:: Data lines ::

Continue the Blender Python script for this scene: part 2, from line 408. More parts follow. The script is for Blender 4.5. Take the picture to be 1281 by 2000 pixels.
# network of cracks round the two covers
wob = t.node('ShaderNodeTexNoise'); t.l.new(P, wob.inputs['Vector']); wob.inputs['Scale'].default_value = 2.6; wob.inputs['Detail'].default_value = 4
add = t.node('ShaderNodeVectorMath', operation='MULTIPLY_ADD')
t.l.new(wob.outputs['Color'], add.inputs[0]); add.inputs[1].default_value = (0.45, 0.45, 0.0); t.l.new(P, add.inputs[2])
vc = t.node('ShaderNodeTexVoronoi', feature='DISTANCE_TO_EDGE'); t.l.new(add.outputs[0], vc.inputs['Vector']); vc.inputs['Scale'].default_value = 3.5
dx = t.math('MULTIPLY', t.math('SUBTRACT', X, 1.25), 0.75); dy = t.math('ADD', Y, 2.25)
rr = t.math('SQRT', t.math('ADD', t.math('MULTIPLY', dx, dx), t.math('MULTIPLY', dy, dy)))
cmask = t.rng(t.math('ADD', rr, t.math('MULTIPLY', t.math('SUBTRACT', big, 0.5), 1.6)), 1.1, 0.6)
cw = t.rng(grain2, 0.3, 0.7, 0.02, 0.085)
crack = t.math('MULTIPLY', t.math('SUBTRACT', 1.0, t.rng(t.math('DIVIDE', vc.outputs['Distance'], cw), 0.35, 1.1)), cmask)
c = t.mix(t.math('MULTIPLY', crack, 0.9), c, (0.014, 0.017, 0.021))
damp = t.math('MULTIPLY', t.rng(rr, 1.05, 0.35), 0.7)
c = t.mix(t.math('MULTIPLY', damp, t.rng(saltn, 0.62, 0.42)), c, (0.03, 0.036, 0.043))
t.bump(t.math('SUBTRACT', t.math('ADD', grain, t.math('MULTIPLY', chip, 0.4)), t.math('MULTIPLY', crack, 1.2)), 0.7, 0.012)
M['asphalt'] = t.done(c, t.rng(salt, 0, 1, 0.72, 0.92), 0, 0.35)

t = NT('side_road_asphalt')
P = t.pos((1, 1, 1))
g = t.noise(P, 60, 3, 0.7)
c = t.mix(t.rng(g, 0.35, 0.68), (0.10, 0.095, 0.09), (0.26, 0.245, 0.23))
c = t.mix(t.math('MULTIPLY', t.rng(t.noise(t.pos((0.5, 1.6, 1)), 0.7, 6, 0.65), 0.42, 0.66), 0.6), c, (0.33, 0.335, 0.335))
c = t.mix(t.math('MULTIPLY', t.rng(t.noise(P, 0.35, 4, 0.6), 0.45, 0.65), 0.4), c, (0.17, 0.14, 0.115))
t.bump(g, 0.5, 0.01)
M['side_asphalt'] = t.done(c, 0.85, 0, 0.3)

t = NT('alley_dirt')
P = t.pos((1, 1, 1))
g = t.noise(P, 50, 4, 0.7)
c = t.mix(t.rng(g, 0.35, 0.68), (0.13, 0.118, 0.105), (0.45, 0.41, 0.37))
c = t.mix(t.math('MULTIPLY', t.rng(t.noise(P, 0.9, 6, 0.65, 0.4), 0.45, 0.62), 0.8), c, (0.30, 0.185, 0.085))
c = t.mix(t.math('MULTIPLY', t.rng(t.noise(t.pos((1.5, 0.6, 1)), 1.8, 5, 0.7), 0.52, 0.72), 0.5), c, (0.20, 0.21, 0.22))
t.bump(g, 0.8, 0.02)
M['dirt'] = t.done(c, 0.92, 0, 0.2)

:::

## Problem statement
Reprint the data above from the opening line to the line holding "M['side_asphalt'] = t.done(c, 0.85, 0, 0.3)", inclusive, and nothing else.

## Result below
Continue the Blender Python script for this scene: part 2, from line 408. More parts follow. The script is for Blender 4.5. Take the picture to be 1281 by 2000 pixels.
# network of cracks round the two covers
wob = t.node('ShaderNodeTexNoise'); t.l.new(P, wob.inputs['Vector']); wob.inputs['Scale'].default_value = 2.6; wob.inputs['Detail'].default_value = 4
add = t.node('ShaderNodeVectorMath', operation='MULTIPLY_ADD')
t.l.new(wob.outputs['Color'], add.inputs[0]); add.inputs[1].default_value = (0.45, 0.45, 0.0); t.l.new(P, add.inputs[2])
vc = t.node('ShaderNodeTexVoronoi', feature='DISTANCE_TO_EDGE'); t.l.new(add.outputs[0], vc.inputs['Vector']); vc.inputs['Scale'].default_value = 3.5
dx = t.math('MULTIPLY', t.math('SUBTRACT', X, 1.25), 0.75); dy = t.math('ADD', Y, 2.25)
rr = t.math('SQRT', t.math('ADD', t.math('MULTIPLY', dx, dx), t.math('MULTIPLY', dy, dy)))
cmask = t.rng(t.math('ADD', rr, t.math('MULTIPLY', t.math('SUBTRACT', big, 0.5), 1.6)), 1.1, 0.6)
cw = t.rng(grain2, 0.3, 0.7, 0.02, 0.085)
crack = t.math('MULTIPLY', t.math('SUBTRACT', 1.0, t.rng(t.math('DIVIDE', vc.outputs['Distance'], cw), 0.35, 1.1)), cmask)
c = t.mix(t.math('MULTIPLY', crack, 0.9), c, (0.014, 0.017, 0.021))
damp = t.math('MULTIPLY', t.rng(rr, 1.05, 0.35), 0.7)
c = t.mix(t.math('MULTIPLY', damp, t.rng(saltn, 0.62, 0.42)), c, (0.03, 0.036, 0.043))
t.bump(t.math('SUBTRACT', t.math('ADD', grain, t.math('MULTIPLY', chip, 0.4)), t.math('MULTIPLY', crack, 1.2)), 0.7, 0.012)
M['asphalt'] = t.done(c, t.rng(salt, 0, 1, 0.72, 0.92), 0, 0.35)

t = NT('side_road_asphalt')
P = t.pos((1, 1, 1))
g = t.noise(P, 60, 3, 0.7)
c = t.mix(t.rng(g, 0.35, 0.68), (0.10, 0.095, 0.09), (0.26, 0.245, 0.23))
c = t.mix(t.math('MULTIPLY', t.rng(t.noise(t.pos((0.5, 1.6, 1)), 0.7, 6, 0.65), 0.42, 0.66), 0.6), c, (0.33, 0.335, 0.335))
c = t.mix(t.math('MULTIPLY', t.rng(t.noise(P, 0.35, 4, 0.6), 0.45, 0.65), 0.4), c, (0.17, 0.14, 0.115))
t.bump(g, 0.5, 0.01)
M['side_asphalt'] = t.done(c, 0.85, 0, 0.3)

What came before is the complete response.